**Given instruction:**
Repeat only the lines from the line containing "mb.box((-2.12,.600,-.66),(.6,.625,-.593),DARK)" through the line containing "mb.build('potting_bench')", both included, exactly as they stand.

— Start of Data extract —

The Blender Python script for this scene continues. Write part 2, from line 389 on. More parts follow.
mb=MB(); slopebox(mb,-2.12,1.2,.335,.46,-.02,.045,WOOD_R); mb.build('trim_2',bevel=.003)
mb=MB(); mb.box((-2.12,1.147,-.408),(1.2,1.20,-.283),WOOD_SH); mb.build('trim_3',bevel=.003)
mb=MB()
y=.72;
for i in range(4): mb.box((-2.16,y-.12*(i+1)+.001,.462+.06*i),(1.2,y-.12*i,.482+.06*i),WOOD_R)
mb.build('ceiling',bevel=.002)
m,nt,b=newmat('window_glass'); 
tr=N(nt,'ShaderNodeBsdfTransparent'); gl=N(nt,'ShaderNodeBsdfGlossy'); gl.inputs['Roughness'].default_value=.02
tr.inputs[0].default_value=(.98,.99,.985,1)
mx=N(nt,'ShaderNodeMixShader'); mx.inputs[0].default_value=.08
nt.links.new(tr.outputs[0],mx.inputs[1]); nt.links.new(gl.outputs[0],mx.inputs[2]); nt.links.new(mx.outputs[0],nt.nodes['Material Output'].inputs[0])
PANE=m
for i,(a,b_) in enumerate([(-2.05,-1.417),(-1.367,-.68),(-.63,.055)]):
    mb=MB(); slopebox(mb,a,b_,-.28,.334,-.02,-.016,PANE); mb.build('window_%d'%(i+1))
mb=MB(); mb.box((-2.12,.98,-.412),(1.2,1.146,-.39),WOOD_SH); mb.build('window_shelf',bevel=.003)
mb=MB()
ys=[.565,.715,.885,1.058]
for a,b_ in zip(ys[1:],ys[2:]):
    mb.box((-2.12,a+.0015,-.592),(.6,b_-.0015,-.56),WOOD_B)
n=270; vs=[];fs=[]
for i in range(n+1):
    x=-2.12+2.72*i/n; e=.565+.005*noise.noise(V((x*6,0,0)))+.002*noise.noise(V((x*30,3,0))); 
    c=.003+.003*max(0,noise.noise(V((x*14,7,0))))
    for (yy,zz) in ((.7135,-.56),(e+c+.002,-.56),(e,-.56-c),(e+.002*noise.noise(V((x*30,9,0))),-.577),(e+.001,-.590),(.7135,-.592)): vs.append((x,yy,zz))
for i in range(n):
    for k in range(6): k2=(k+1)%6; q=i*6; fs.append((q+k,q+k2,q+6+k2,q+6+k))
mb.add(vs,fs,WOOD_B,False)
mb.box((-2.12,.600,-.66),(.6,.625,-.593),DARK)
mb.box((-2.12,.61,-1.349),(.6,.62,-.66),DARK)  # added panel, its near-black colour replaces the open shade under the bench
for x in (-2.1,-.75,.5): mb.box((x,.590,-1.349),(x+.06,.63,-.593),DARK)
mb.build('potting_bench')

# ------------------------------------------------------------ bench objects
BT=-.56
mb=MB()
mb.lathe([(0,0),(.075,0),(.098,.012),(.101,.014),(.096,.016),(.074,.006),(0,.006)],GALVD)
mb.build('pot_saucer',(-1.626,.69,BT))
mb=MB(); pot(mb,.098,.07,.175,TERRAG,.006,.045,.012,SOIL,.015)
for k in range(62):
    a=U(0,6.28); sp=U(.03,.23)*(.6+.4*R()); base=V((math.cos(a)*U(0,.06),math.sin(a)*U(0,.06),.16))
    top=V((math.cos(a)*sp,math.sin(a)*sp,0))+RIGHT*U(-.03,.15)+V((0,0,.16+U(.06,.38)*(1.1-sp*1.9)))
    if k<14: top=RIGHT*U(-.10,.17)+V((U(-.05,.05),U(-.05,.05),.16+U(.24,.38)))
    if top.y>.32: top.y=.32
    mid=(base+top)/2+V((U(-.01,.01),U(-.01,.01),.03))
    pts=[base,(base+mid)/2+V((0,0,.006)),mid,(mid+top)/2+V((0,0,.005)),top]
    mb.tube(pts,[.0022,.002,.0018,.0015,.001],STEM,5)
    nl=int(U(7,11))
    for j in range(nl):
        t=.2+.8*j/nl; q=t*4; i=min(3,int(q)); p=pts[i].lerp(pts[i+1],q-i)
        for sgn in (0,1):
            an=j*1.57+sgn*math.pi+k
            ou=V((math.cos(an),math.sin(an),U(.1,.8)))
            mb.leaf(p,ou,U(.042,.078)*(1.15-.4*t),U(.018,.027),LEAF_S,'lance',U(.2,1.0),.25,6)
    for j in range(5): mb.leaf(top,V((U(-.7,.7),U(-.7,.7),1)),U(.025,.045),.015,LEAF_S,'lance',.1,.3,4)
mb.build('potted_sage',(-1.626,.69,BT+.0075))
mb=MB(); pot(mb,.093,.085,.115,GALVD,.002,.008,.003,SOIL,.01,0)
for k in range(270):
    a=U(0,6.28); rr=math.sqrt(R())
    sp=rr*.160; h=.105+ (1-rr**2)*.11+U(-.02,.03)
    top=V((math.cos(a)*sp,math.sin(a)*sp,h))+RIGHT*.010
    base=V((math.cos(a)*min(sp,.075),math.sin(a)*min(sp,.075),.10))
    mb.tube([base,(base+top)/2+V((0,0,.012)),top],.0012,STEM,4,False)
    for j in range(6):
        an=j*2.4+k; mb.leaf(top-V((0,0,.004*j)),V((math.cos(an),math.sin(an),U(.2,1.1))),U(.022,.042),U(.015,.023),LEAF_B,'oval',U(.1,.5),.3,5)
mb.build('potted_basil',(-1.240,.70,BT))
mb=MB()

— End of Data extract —

**Exercise response:**
mb.box((-2.12,.600,-.66),(.6,.625,-.593),DARK)
mb.box((-2.12,.61,-1.349),(.6,.62,-.66),DARK)  # added panel, its near-black colour replaces the open shade under the bench
for x in (-2.1,-.75,.5): mb.box((x,.590,-1.349),(x+.06,.63,-.593),DARK)
mb.build('potting_bench')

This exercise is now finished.